Paul Bettany's pugilistic Papist is the strangest thing to show at WonderCon.

Last July I saw a brief sizzle reel of some of the most eye-popping fantasy imagery put to film.  For days I was buzzing, telling everyone I knew just how radical this movie was going to be.  That movie was called Sucker Punch.
With this in mind allow me to report that the sound-and-light show that is the footage displayed for Scott Stewart's Priest has me equally juiced.
We could focus on this as being a re-teaming of director and actor from last year's Legion, or we could spin it as the marriage of the head of special effects house The Orphanage adapting a well-regarded Korean manga.
Despite hearing an hour-long pitch for the movie I still can't really tell you what the (no doubt) baffling story is exactly about, except that it is in some futureworld where Vampires are now living on reservations after a great battle between them and Church-trained priests.
The backstory is rendered in an absolutely gorgeous animation sequence from  Genndy Tartakovsky.  Eyeballs pop out of skulls, bodies fill the battlefield and the images shift from lurid, to impressionistic, to utilizing negative space to reminding me of Pink Floyd: The Wall.
The next bit was live action (a bit of a come-down, to be honest) where Paul Bettany goes to a vampire reservation, searching for a missing girl.
After he and his companion creep around ugly corridors they discover some sketchy pale dudes who put up a fight.
The Priests seem to be holding their own until the sun goes down - and that's where the vampires come in.
They're purplish-blue, have nasty teeth and kinda look like lickers from Resident Evil. They sure don't look like the Cullens. They jump around as CG creatures have a tendency to do and don't look at all pleasant.
The real fun comes when Bettany starts to (and I'm not kidding you) pray.  He hums us a few bars of The Lord's Prayer, then opens up a liturgical book.  Crucifixes and other papal icons come flying out in slo-motion and turn into ninja throwing stars.
Then the ass-kicking commences, to music that includes pipe organ.
I half-expected him to whip out the  Holy Hand Grenade of Antioch.
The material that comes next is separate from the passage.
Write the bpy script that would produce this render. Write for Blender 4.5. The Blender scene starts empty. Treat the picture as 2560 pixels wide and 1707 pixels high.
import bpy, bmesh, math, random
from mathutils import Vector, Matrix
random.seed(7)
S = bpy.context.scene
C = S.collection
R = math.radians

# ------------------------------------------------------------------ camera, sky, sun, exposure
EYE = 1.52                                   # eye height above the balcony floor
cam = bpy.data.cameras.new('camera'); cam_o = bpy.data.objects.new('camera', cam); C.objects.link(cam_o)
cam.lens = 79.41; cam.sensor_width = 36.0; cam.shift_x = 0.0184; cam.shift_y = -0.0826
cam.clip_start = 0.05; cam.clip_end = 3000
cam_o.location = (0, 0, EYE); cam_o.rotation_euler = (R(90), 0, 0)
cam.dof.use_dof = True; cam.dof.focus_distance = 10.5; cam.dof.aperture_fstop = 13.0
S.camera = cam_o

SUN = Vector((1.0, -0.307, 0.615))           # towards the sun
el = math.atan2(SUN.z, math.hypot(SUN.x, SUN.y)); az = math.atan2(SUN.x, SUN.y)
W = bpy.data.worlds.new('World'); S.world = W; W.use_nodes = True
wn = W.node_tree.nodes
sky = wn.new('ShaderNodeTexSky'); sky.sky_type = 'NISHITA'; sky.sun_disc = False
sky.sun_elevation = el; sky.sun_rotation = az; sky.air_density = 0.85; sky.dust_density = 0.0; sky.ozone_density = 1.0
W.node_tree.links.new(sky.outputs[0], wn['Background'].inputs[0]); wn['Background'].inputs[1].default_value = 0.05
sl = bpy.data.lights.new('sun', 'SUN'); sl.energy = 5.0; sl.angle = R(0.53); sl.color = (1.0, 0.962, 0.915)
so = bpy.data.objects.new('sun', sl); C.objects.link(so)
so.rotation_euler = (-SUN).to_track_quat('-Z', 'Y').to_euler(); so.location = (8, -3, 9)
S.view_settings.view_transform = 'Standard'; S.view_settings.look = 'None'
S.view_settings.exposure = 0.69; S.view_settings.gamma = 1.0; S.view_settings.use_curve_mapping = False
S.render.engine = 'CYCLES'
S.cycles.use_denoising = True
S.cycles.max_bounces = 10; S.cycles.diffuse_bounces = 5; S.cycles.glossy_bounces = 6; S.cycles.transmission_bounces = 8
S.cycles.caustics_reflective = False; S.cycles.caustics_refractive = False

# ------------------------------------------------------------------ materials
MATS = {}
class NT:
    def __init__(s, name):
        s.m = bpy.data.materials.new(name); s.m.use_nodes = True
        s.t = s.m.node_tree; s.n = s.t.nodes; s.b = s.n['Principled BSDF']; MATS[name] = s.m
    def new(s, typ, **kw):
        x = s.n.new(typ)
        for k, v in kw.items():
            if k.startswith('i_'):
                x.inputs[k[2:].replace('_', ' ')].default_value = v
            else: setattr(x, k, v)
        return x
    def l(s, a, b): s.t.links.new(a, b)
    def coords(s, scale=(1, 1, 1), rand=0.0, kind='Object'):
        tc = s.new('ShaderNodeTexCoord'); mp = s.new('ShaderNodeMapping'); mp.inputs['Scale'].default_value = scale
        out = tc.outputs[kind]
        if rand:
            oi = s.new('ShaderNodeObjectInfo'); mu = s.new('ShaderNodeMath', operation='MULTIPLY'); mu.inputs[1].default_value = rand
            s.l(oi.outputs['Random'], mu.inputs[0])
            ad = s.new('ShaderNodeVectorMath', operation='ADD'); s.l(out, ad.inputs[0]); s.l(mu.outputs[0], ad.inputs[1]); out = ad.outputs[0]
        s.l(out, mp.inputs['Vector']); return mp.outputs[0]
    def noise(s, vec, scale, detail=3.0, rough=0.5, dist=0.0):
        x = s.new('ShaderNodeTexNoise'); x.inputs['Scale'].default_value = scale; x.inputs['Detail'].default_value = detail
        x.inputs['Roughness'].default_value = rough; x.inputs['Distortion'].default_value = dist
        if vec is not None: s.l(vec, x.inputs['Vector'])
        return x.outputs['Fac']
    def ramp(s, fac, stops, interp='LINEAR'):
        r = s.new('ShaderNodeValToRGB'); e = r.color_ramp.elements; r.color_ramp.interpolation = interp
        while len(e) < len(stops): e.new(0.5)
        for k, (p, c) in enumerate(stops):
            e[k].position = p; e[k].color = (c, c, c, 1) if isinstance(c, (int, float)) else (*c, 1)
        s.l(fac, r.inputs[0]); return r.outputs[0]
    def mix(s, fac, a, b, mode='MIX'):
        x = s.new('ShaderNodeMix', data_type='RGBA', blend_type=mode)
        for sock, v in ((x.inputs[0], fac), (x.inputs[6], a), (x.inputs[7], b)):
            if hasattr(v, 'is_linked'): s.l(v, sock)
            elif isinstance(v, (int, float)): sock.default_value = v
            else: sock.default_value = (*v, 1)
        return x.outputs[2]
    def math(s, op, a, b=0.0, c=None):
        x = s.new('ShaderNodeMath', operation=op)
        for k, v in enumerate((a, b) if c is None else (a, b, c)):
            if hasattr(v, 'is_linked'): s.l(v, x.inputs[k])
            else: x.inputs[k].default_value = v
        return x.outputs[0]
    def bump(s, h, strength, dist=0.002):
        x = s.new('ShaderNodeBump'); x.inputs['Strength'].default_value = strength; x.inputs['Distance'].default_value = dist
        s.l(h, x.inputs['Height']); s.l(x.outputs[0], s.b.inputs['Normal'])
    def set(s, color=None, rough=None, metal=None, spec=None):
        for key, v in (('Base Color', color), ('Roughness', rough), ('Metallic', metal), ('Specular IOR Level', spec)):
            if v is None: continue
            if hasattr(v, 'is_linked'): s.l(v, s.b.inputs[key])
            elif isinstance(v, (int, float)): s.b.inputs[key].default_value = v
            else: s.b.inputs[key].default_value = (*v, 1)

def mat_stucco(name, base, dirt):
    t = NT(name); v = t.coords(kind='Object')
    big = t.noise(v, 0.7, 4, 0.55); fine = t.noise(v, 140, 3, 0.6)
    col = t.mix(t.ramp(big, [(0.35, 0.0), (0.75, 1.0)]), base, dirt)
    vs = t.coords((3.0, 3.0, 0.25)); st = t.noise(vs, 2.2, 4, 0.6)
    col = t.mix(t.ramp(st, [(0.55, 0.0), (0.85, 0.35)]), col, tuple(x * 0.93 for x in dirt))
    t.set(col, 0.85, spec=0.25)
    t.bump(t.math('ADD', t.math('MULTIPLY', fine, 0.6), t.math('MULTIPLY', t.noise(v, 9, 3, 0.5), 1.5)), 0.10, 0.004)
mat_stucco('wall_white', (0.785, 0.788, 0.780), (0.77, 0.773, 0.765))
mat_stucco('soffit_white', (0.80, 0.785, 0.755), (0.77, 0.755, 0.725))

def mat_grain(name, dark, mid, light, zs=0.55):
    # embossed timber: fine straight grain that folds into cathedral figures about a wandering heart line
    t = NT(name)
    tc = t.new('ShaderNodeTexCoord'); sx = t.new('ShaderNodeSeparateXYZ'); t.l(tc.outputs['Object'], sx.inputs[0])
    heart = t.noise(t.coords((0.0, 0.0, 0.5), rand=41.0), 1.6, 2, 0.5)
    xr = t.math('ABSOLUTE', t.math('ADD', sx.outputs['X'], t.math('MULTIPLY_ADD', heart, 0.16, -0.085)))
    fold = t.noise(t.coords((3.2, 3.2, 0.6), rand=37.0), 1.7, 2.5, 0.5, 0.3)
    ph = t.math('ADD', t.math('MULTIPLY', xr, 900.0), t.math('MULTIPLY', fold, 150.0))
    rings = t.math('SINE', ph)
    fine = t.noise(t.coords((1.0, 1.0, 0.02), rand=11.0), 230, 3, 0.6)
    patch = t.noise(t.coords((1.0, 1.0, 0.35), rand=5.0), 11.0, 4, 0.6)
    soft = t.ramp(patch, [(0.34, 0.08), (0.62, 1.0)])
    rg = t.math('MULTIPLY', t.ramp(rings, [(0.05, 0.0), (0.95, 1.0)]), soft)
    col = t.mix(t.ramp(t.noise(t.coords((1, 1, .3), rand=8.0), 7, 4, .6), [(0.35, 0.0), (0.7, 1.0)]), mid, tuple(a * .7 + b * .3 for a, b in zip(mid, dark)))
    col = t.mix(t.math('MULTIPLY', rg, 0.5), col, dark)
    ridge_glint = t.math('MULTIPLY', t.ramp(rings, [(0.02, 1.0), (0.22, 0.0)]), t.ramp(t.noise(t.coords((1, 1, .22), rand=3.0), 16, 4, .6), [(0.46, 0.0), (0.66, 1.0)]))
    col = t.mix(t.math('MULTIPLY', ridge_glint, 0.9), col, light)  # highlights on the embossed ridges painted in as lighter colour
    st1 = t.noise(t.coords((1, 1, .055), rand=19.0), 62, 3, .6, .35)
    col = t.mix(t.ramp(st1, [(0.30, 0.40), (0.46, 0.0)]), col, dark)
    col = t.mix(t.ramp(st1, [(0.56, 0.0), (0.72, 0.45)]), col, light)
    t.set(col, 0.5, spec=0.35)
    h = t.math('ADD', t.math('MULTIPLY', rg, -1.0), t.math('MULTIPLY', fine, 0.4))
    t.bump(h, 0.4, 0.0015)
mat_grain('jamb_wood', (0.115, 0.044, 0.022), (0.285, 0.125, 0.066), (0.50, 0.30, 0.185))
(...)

What followed was one of the most sizzling of sizzle reels I've ever seen.  In three-second flashes we see a Blade Runner-esque city, a Mad Max-like wasteland, statues that look like the  Buddhas of Bamiyan, Karl Urban dressed like The Man With No Name, Christopher Plummer as "The Monsignor" on a video display and Maggie Q attacking a creature on a motorbike with a whip then exploding his body parts into bloody chunks.  To the tune of "Personal Jesus."